The book painstakingly addresses the legal status of homosexuality in Nigeria, homosexuality and the African family, the cognitive disonance and even denial of queerness in our society, homosexuality and religion, rejection, mental health within the LGBTQ+ community, emancipation and the consequences that come with making the decision to no longer remain invisible.
THE DEATH OF VIVEK ORJI by Akwaeke Emezi
Vivek Orji died of a broken heart, the pain of being misunderstood and not being accepted by those he loved. When his mother finds him dead at her door step, naked but wrapped in a colourful fabric, she is determined to find out how her beloved son was murdered.
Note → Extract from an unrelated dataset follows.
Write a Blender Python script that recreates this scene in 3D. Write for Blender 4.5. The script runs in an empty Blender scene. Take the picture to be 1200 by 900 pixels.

Through the lens of various characters who are close relations from Vivek’s life, we are drawn into the events that led to his death and the aftermath.
No queer lit recommendation list is complete without this moving book. It tells a complicated story about acceptance from oneself, one’s family and one’s community and how it affects said individual. It’s a touching tale on LGBTQ+ identity, sexuality, gender identity and how the secrets we keep, especially from our loved ones, can bind or break us apart. A bittersweet story packed with layers of love and loss.
BLACK GIRL CALL HOME by Jasmine Mans
Black girl call home is a love letter to the Black women who are on a journey to self discovery, belonging, truth, healing and the bittersweet path to adulthood.
A collection of poems that serve as an ode to black girlhood within the perimeters of race, feminism, queer identity and beyond while unapologetically echoing the voice of black womanhood in all the ways that it can exist, breaking the sterotypes and barriers that limit our representation. Each poem progresses in a coming of age manner as we meet her at first, young and impressionable and follow her through the path to black womanhood.